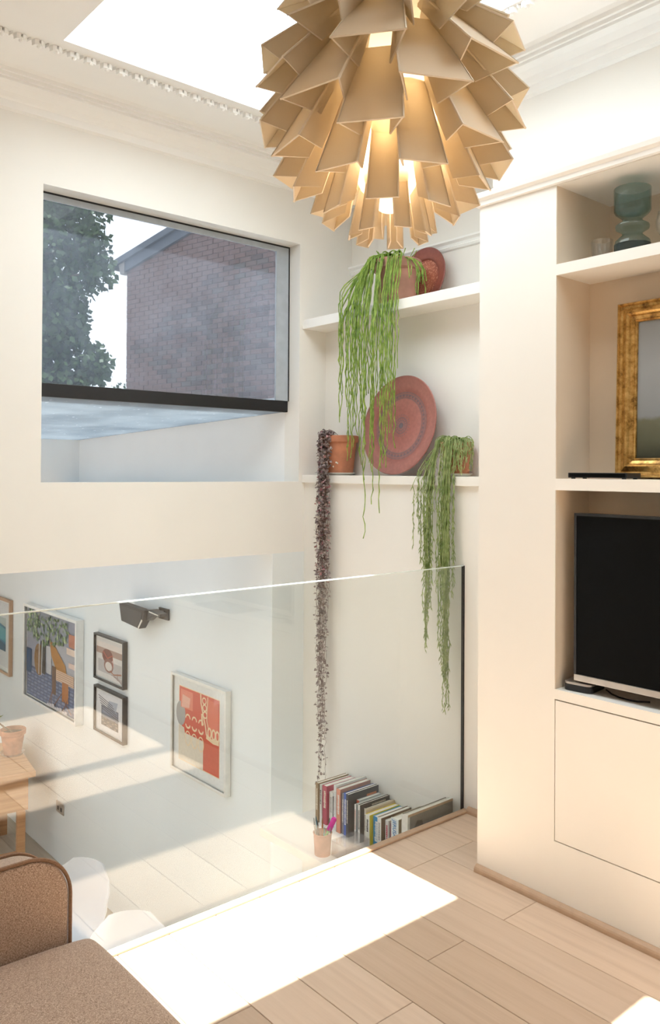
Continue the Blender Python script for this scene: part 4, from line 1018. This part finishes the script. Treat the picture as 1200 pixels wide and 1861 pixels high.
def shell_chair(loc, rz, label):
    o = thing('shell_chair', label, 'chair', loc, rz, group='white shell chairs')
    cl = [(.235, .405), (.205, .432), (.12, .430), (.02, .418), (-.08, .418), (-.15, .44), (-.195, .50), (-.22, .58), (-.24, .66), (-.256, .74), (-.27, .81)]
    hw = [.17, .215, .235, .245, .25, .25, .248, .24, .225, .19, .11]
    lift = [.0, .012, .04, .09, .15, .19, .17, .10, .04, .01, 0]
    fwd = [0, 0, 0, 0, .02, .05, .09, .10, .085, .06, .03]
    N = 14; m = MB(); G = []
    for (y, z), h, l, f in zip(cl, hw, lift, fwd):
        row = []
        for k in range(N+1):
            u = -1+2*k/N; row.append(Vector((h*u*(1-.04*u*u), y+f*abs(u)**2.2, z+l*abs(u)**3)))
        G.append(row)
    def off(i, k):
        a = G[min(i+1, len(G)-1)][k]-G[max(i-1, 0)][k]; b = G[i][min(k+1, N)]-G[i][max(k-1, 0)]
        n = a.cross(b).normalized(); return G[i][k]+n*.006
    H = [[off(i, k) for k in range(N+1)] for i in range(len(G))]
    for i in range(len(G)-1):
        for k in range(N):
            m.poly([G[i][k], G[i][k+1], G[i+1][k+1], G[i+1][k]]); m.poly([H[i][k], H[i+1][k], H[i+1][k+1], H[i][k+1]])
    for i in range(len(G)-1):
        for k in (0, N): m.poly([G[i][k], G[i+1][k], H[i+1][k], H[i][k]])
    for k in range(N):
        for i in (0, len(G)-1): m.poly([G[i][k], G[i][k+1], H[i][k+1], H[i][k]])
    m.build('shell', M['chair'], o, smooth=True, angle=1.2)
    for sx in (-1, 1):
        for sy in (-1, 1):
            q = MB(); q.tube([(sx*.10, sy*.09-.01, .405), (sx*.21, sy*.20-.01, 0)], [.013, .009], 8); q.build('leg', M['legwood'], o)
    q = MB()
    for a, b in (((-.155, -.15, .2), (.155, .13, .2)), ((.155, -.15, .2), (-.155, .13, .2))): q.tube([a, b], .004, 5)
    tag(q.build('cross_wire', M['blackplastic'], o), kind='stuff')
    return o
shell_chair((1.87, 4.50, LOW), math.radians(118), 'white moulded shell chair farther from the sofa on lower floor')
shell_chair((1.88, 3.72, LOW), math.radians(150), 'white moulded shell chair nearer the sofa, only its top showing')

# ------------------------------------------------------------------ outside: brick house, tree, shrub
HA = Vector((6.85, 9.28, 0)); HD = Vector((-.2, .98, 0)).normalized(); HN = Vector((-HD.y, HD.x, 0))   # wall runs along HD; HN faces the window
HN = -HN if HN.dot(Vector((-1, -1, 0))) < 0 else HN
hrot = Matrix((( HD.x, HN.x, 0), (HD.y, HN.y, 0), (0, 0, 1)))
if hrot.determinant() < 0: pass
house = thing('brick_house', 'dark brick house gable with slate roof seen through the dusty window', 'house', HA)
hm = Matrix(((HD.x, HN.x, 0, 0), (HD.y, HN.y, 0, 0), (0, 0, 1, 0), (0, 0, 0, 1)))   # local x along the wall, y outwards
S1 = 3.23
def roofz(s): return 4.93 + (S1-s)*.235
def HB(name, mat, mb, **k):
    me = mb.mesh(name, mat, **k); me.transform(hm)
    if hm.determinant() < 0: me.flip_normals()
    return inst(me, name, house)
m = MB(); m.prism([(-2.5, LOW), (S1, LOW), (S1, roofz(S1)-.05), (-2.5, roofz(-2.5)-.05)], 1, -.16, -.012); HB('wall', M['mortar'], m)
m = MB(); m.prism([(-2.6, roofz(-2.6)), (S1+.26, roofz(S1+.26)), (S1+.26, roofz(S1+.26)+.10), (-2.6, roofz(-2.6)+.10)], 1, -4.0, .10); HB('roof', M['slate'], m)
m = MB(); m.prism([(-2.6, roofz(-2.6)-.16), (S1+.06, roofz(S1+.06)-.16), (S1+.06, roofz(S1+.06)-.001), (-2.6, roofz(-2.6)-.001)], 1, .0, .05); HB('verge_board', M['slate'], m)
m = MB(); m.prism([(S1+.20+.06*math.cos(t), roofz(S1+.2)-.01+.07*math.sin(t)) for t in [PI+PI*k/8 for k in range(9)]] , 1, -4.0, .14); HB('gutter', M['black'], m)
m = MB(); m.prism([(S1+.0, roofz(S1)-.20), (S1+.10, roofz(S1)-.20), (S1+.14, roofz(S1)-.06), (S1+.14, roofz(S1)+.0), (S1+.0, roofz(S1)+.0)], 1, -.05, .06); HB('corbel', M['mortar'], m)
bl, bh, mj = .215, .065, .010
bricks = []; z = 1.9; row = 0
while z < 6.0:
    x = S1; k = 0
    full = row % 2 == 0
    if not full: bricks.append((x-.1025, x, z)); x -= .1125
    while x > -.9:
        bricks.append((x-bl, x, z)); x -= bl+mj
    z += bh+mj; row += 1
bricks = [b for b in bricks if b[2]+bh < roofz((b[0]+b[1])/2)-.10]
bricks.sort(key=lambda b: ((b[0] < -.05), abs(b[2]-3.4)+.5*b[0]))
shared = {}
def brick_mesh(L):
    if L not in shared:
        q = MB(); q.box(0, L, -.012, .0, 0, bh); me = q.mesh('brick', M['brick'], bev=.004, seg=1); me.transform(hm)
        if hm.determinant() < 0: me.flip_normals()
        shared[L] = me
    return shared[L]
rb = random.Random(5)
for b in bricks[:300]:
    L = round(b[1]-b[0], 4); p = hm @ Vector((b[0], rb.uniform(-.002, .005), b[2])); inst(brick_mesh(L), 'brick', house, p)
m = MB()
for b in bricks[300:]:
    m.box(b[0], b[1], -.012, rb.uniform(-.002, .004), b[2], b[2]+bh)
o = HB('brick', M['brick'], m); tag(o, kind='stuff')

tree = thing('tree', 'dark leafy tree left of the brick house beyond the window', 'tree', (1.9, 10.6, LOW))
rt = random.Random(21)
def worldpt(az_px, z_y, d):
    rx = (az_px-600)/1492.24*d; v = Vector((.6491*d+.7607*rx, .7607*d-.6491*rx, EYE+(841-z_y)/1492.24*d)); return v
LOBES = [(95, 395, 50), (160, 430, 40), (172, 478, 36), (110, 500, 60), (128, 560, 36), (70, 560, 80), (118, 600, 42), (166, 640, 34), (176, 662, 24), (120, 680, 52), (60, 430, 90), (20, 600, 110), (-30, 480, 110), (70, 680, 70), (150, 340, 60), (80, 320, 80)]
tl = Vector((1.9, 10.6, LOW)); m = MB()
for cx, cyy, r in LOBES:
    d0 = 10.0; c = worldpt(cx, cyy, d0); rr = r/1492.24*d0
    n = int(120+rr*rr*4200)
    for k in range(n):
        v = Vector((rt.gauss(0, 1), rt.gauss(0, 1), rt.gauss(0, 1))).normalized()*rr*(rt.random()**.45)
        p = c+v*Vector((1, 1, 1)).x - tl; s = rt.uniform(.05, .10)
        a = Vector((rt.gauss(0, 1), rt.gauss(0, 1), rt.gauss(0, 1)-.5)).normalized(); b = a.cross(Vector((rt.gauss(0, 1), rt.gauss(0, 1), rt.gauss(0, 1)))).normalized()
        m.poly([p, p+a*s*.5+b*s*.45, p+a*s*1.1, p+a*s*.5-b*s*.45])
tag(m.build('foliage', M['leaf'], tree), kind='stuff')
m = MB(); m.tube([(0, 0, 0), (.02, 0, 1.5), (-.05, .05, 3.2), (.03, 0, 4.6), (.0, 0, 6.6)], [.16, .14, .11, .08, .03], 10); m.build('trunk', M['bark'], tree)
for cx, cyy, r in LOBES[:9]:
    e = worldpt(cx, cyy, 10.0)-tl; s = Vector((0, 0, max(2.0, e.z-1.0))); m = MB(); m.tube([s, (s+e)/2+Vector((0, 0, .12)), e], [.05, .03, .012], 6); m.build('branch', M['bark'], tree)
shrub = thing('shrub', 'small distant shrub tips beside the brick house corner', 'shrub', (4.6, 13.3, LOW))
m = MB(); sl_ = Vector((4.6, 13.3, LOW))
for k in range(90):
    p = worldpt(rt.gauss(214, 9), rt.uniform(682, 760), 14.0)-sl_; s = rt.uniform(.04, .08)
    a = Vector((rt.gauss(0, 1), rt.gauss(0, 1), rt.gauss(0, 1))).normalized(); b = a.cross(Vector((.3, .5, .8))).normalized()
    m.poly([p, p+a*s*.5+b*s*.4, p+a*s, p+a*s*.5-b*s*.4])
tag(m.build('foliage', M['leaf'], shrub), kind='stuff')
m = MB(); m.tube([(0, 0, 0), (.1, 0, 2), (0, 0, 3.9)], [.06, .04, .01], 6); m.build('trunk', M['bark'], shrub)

[Given exercise] Select the lines that carry the string "from" and copy them.

[Solution to this exercise]
Continue the Blender Python script for this scene: part 4, from line 1018. This part finishes the script. Treat the picture as 1200 pixels wide and 1861 pixels high.
shell_chair((1.87, 4.50, LOW), math.radians(118), 'white moulded shell chair farther from the sofa on lower floor')